Team up at 5:00am, with church bells tolling. Hideo's boat team out at 7:30am for survey of west coast from Walli to Wailupu. Costas's team in clean up detail. Costas relates team's thanks, has to personally say goodbye each villagers. Team donates unused food, about $400 worth. Chopper in at 9:00am, Andy, Christophe, Costas off to bay west of BM. much less runup than 500m away from BM where flow depths were well over 2 m and a uniform runup much greater than that. Very telling. Light rain. Costas's team meets Hideo's at Wairupu. Quick change of plans, given window of good weather. Hideo, Tomo, Charles, Costas off at 11:45am to Ambrym, island on the south, 15min flight off Pentecost. Chopper returns to Pentecost for Andy, Kossy, Utku, Jean Philip, off to Maelukula island, 40min flight. Had planned earlier for Andy's team to return to base camp via boat and continue coastal survey and no Maelukula.

Hideo etc stranded at Olal in Ambrym for 3.5hrs. Only one water bottle for 4 people and 6 cookies, supplies left in chopper, locals offer apples and mangoes for lunch. Chopper had to fuel at Santos after dropping Andy etc. Hideo etc board bed of pickup, start surveying north Ambrym. Runup is small, in the north, this almost directly across the straights from Bay Mairtele where the special effects happened. Pickup ride hazardous, team has to protect their heads from tree branches and falling coconuts. Unwanted adventure, driver asks and gets $50 US, but he is the chief of the village and owns only vehicle in area. Chopper returns after dropping Andy's team in Pentecost, they will return to Villa with fixed wing. Mercifully chopper notices Hideo etc from the air, so pickup "ride" back to Olal unnecssary. Hideo etc stop in east Ambrym, about 10km south of Olal, where there is evidence of giant mudslide. Chopper almost sunk in mud, tsunamistas did. 20-30m wide gap in hillside, locals report uniform 30min long mudslide about 7-10m deep. Gap keep widening, nearby village at risk. Had to leave, chopper pilot restless in account of closing weather and fuel.

The entire ITST arrived safe in Villa on Saturday night, in two groups as above. Entire team wet. Andy's team reports 1.5m runup in Maelekula. Team met on Sunday morning for breakfast and payments of flights. Horrid costs, but great results. Surveyed entire south Pentecost, north Ambrym, west Maelekula, north Efate.
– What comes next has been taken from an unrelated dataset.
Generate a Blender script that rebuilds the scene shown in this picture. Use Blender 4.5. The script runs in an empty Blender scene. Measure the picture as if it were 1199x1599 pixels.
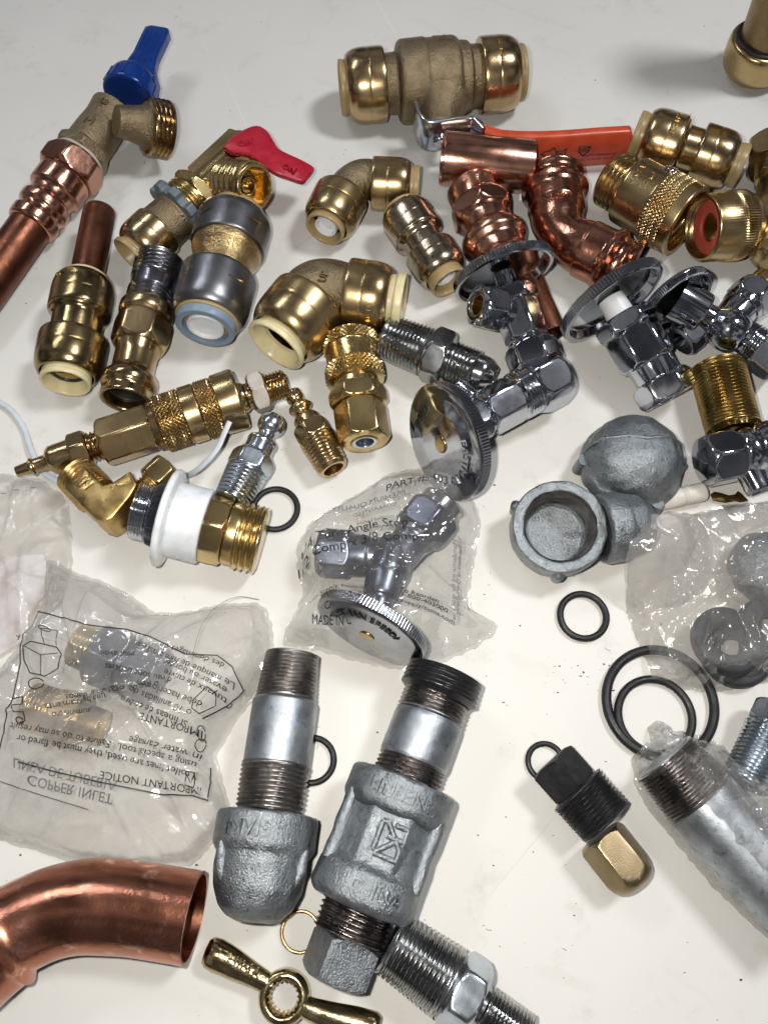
import bpy, math, random
import numpy as np
from mathutils import Vector, Matrix, noise
R = math.radians
SC = bpy.context.scene
# ---------------------------------------------------------------- camera, light, exposure
FPX, TILT, CAMH = 1300.0, R(23.0), 315.0          # focal length in photo pixels, tilt from straight down, height in mm
MM = 0.001
cam = bpy.data.objects.new('camera', bpy.data.cameras.new('camera'))
SC.collection.objects.link(cam); SC.camera = cam
cam.location = (0, 0, CAMH*MM); cam.rotation_euler = (TILT, 0, 0)
cam.data.sensor_fit = 'VERTICAL'; cam.data.sensor_height = 24.0
cam.data.lens = FPX/1599.0*24.0
cam.data.clip_start = 0.01; cam.data.clip_end = 20.0
SC.view_settings.view_transform = 'Standard'; SC.view_settings.look = 'None'
SC.view_settings.exposure = 0.0; SC.view_settings.gamma = 1.0
SC.view_settings.use_curve_mapping = False
SC.cycles.transparent_max_bounces = 24
SC.cycles.max_bounces = 10
SC.cycles.caustics_reflective = False; SC.cycles.caustics_refractive = False
SC.cycles.sample_clamp_indirect = 6.0

world = bpy.data.worlds.new('World'); SC.world = world; world.use_nodes = True
wn = world.node_tree; wn.nodes.clear()
wo = wn.nodes.new('ShaderNodeOutputWorld'); wb = wn.nodes.new('ShaderNodeBackground')
wt = wn.nodes.new('ShaderNodeTexCoord'); wz = wn.nodes.new('ShaderNodeTexNoise'); wr = wn.nodes.new('ShaderNodeValToRGB')
wz.inputs['Scale'].default_value = 3.1; wz.inputs['Detail'].default_value = 5.0
wr.color_ramp.elements[0].position = 0.47; wr.color_ramp.elements[0].color = (0.055, 0.055, 0.062, 1)
wr.color_ramp.elements[1].position = 0.70; wr.color_ramp.elements[1].color = (0.50, 0.49, 0.50, 1)
wb.inputs['Strength'].default_value = 0.75
wn.links.new(wt.outputs['Generated'], wz.inputs['Vector']); wn.links.new(wz.outputs['Fac'], wr.inputs['Fac'])
wn.links.new(wr.outputs['Color'], wb.inputs['Color']); wn.links.new(wb.outputs['Background'], wo.inputs['Surface'])

def lamp(name, loc, target, power, sx, sy, col):
    d = bpy.data.lights.new(name, 'AREA'); d.shape = 'RECTANGLE'; d.size = sx; d.size_y = sy
    d.energy = power; d.color = col
    o = bpy.data.objects.new(name, d); SC.collection.objects.link(o)
    o.location = loc
    o.rotation_euler = (Vector(target)-Vector(loc)).to_track_quat('-Z', 'Y').to_euler()
    return o
lamp('ceiling_lamp', (0.50, 0.36, 0.95), (0, 0.13, 0), 5.9, 0.18, 0.18, (0.93, 0.96, 1.0))
lamp('added_streak_light', (-0.55, 0.75, 0.95), (0, 0.12, 0), 2.4, 0.50, 0.05, (0.85, 0.91, 1.0))  # added cool strip, put in to draw streak highlights on the metal
lamp('phone_flash', (-0.022, 0.012, 0.318), (0, 0.11, 0), 0.95, 0.009, 0.009, (1.0, 0.965, 0.90))

# ---------------------------------------------------------------- picture point -> table millimetres
CAM = Vector((0, 0, CAMH)); FW = Vector((0, math.sin(TILT), -math.cos(TILT))); UPV = Vector((0, math.cos(TILT), math.sin(TILT)))
def P(px, py, z=0.0):
    d = FW + Vector((1, 0, 0))*((px-599.5)/FPX) + UPV*((799.5-py)/FPX)
    return CAM + d*((z-CAMH)/d.z)
def mmpp(p): return (p-CAM).dot(FW)/FPX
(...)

Costas not joining flight to Brisbane, has to meet with SOPAC at Fiji for debriefing.

Thus ends the survey of what hopefully will be the last tsunami of the millenium.

Preliminary Lessons :

Public awareness of tsunami hazards works surprizingly well.

Don't live on hillsides in volcanic islands with slide potential.
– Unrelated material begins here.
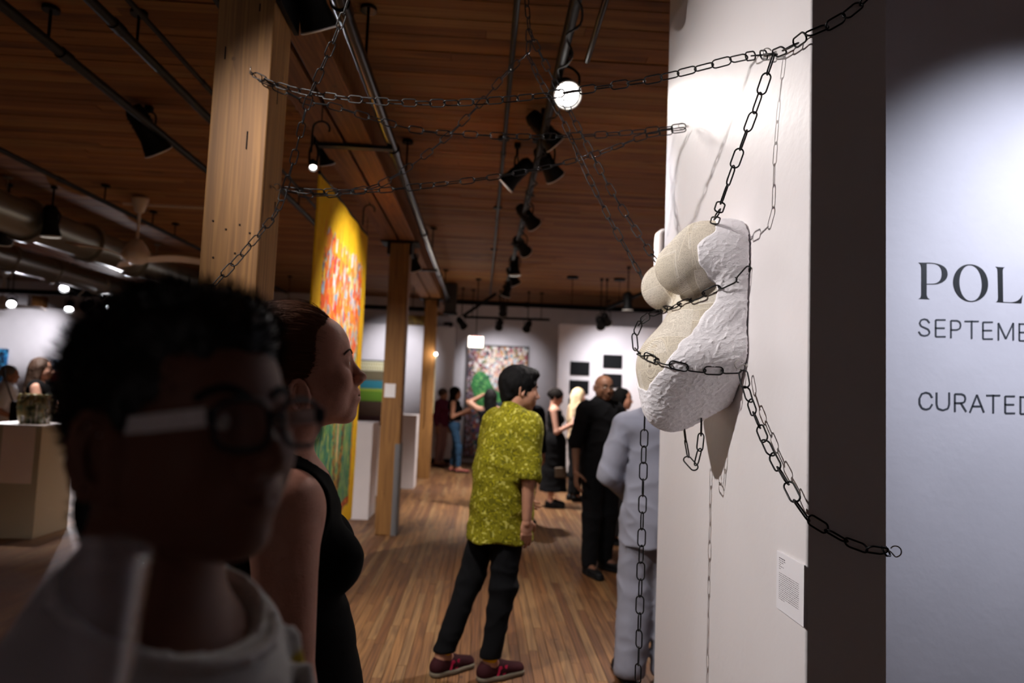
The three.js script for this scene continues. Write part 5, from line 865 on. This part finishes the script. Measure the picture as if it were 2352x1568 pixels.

Slide again a prime suspect, does not seem easy to explain unusually large local runup otherwise, but we shall see.

Local support essential in this survey.

We know even less about tsunamis than we thought we knew post PNG.

 

Costas

 

PS1. For reference, mail is picked up and delivered in Pentecost via an old MV, which sails up and down the archipelago. When mail is to be picked up, locals light fire on shore, MV approaches, locals deliver packages/mail with outrigger.

PS2. Why did the church bells toll and 5:00am on a Saturday ? It was not to wake up ITST, but that day was monthly village clean up day. All villagers cut grass by hand, clean up trash, pick up village streets. Despite sanitary conditions due to eq, the villagers in Pentecost live an enviably clean, sophisticated and neat life. Maybe Margaret Meade was partially right after all.